Becoming a citizen of cyberspace is as simple as obtaining access to the Internet. Bits and pieces of the web are managed by communication companies, Internet service providers (ISPs), and an international organization that oversees the issuance of Internet protocol (IP) addresses and domains. I don’t have time or space to name all of the things you can do on the Internet, but I list a few in a moment. I can confidently say, as a journalist who’s been involved with personal computers since their birth a quarter-century ago, that almost none of these were even imagined back then: Buying a car, selling a house, watching a movie, reading a book in a library 10,000 miles away, finding a recipe, consulting a doctor . . . get the idea?
Electronic mail
For many people, electronic mail has all but replaced the neighborhood postal carrier for most of the essential letters. We receive bills, mash notes, credit card statements, and even that most cherished of all postal items: junk mail. E-mail is essentially a store-and-forward system. Here’s what that means: You can send a message anytime and the recipient can pick it up whenever he is online. Messages travel from your computer to a server at an ISP or a web site, and is then routed from there to the server associated with the person you’re addressing and on to its destination.
The message moves at electronic speed, minus the generally insignificant time it takes to navigate through traffic jams at various routing sites. For that reason, physical distance makes little difference; when I send a message or a file by e-mail to a co-worker at her desk 10 feet away from me, my message (broken up into small packets that travel on their own and are reassembled at the recipient) takes a couple of dozen hops up and a couple of dozen hops down before it arrives.
(The last time I “traced” an Internet connection using a simple utility, I found that 21 different handoffs that began at my office in Massachusetts, passed through New York and then Washington, and then ended in Atlanta.) The total time: about 448 ms, or less than half a second.
Instant messaging
If that’s not quite fast enough for you, you can employ another technology that wasn’t in the plans when personal computers were introduced. Instant messages (IMs) are intended for use in situations when both the sender and the recipient are at their computers and connected to the Internet; both parties make a connection to a central server, which routes messages between the computers at near-instant speed.
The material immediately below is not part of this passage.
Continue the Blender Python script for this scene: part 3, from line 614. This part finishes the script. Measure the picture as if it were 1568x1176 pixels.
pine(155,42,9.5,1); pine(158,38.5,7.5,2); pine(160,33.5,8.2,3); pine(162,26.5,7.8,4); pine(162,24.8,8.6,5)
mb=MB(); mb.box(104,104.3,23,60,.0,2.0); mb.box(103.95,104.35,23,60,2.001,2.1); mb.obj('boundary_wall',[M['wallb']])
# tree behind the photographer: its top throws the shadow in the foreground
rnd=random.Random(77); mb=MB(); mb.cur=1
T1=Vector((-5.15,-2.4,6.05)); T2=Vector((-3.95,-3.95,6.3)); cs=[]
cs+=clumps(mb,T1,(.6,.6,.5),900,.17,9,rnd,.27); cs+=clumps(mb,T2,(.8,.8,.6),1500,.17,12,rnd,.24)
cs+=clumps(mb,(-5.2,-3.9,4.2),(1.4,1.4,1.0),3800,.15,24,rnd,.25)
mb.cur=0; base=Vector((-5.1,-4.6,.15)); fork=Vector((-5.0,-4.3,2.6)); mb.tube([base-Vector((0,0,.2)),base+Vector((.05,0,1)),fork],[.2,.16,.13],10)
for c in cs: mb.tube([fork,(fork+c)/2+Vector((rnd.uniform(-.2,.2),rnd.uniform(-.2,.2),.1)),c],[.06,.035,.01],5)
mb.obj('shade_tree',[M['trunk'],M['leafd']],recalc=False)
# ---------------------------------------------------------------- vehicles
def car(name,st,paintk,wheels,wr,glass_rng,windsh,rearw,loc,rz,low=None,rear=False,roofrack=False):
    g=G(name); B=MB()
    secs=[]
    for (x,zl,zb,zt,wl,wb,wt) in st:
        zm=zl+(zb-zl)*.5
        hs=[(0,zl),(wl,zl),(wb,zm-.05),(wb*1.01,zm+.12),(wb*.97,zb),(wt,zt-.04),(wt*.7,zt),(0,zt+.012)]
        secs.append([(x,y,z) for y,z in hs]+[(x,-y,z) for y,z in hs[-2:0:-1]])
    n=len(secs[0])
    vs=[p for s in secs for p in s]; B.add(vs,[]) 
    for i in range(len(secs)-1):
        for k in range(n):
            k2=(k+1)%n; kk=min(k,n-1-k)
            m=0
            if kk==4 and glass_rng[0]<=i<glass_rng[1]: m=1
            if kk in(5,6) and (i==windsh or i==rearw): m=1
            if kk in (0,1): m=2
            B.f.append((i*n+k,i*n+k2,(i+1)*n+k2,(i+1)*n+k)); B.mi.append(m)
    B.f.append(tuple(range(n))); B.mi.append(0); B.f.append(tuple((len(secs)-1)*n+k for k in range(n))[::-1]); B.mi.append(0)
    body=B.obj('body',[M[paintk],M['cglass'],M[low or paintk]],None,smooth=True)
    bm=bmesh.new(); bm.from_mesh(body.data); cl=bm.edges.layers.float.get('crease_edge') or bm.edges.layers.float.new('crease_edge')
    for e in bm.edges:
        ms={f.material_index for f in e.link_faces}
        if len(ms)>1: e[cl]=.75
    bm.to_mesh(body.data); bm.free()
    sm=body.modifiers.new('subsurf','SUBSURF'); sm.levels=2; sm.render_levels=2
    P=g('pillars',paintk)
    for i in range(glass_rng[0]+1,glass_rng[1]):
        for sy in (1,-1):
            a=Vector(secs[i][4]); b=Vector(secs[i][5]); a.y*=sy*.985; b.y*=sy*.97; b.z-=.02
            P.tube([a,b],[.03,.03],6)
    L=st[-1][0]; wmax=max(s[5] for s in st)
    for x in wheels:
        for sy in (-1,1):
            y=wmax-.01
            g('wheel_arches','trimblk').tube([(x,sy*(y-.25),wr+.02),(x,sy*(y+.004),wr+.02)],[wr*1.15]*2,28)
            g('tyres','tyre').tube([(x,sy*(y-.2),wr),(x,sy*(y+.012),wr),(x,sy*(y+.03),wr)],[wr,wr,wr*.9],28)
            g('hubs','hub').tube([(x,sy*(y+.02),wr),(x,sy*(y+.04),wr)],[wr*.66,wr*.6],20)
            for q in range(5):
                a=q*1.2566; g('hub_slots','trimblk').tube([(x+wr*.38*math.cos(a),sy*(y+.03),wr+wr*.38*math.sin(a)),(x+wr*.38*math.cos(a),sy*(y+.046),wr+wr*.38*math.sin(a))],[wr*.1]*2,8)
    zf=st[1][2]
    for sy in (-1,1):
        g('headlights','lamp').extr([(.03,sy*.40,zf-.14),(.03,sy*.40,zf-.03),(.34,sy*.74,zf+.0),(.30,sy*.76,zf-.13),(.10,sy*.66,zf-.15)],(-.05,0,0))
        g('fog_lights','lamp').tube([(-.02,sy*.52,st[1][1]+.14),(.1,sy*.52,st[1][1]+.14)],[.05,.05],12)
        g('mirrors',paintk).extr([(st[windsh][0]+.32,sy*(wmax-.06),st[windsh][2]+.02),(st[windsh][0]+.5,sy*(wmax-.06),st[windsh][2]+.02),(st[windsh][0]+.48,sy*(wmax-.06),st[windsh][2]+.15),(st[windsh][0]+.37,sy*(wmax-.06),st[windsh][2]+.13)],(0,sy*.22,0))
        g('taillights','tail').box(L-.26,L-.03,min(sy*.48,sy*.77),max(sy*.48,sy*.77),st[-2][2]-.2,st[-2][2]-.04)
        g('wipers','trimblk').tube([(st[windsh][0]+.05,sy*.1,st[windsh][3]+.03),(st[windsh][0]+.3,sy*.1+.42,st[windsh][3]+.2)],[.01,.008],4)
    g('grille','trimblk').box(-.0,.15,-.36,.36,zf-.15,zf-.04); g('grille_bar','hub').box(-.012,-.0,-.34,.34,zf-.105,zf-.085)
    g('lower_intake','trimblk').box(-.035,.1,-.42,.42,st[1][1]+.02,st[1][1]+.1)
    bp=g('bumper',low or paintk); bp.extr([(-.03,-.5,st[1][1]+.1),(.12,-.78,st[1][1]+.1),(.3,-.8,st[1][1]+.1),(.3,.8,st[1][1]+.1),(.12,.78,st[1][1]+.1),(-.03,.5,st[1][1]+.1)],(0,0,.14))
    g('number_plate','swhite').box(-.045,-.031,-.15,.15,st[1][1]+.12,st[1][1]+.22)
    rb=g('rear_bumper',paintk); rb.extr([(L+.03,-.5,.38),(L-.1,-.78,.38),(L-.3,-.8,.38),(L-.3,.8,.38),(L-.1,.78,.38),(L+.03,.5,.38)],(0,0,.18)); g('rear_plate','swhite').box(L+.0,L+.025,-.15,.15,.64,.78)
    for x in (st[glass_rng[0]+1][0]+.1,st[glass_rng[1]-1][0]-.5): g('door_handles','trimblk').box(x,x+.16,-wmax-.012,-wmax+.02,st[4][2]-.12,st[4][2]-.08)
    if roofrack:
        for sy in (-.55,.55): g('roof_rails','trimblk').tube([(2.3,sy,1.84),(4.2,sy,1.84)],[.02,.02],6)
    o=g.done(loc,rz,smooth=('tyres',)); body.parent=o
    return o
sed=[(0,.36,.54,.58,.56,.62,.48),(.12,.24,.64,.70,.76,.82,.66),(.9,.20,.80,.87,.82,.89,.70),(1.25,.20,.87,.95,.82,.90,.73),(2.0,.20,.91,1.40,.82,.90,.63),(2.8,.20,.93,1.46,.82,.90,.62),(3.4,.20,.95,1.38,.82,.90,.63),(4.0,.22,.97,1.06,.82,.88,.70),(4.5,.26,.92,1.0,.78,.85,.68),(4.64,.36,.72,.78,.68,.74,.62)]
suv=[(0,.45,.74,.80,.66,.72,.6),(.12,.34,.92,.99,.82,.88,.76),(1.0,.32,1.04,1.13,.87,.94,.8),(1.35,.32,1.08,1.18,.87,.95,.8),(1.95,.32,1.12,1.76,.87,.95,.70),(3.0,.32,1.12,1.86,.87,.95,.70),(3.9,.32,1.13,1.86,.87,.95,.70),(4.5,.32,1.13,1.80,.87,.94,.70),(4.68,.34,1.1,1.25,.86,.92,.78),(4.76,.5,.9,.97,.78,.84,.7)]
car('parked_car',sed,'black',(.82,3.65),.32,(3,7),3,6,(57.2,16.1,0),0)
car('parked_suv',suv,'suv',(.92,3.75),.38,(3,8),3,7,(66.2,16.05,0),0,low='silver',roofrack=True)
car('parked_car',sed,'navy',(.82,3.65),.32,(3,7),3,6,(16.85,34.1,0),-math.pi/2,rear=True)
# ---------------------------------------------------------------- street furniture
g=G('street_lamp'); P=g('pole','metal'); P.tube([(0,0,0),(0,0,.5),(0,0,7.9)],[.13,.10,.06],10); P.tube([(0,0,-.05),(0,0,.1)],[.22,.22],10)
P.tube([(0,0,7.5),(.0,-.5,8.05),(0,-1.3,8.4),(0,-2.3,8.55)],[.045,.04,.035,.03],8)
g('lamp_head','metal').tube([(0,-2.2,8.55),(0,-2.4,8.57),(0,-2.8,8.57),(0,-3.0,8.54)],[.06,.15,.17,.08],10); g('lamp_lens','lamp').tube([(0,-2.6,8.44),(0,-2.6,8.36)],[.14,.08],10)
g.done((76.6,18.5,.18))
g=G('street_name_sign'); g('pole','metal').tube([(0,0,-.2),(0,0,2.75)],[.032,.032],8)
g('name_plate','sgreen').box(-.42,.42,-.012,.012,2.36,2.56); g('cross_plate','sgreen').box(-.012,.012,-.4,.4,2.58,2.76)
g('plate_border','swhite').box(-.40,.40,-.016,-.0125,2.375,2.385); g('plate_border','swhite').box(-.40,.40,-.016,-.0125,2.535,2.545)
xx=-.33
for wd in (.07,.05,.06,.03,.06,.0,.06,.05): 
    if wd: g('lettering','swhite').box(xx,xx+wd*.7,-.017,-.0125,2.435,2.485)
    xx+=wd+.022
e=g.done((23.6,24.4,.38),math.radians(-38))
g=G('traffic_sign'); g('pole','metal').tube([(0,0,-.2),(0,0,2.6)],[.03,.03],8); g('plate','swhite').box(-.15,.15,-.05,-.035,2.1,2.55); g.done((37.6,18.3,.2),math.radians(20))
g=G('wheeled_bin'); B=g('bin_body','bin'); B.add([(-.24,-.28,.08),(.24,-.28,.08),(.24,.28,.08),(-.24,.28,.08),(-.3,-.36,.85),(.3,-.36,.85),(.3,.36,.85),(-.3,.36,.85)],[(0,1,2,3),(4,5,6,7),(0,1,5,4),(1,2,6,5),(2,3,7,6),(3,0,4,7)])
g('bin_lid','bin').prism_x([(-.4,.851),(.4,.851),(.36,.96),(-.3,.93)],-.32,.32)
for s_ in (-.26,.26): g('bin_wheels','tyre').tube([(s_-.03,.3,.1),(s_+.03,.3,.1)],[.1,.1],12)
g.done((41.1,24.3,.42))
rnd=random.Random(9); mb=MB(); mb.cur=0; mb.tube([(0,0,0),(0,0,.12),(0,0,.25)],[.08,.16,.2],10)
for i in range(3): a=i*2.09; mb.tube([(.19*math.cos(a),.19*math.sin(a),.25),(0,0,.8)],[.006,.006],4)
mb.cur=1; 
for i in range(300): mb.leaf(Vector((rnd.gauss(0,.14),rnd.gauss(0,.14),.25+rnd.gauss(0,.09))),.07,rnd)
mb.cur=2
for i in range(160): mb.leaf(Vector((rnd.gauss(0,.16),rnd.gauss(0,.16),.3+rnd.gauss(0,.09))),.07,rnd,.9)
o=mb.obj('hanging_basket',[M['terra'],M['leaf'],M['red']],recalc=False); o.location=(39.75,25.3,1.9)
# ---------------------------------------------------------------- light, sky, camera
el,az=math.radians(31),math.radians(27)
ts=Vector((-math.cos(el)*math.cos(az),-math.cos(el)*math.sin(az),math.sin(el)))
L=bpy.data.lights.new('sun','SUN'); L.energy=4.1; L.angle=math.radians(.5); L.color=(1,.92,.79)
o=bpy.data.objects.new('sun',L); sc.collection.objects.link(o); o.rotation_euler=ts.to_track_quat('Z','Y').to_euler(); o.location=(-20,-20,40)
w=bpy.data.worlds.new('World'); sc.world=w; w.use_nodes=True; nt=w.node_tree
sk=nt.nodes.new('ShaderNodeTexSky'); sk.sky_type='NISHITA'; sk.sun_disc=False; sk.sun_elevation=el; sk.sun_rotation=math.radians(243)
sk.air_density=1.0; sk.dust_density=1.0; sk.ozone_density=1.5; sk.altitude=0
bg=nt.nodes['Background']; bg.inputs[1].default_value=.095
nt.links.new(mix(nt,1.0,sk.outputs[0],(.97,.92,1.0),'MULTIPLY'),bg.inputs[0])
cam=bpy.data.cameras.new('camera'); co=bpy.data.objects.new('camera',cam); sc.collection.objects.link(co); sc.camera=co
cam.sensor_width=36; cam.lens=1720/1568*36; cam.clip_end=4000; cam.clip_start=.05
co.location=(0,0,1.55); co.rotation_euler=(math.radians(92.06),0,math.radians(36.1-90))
The leaders include AOL Instant Messaging (AIM), Yahoo! Messenger, MSN Messenger, ICQ, and other services, including Google Talk and Jabber.
Voice over Internet Protocol
And then you’ve come full circle, to the use of the computer and the Internet as a substitute for the telephone. You plug a phone or an entire house full of phones into a special telephone adapter, which is connected to a broadband modem and through it to the Internet. The telephone adapter converts the analog rising and falling waves of a voice signal into digital packets that can travel over the Internet. Calls from computer to computer can be as cheap as free (although you do have to pay for Internet service); calls from regular phone to phone, using the Internet’s facilities, are often included in the flat rate for Voice over Internet Protocol (VoIP) service.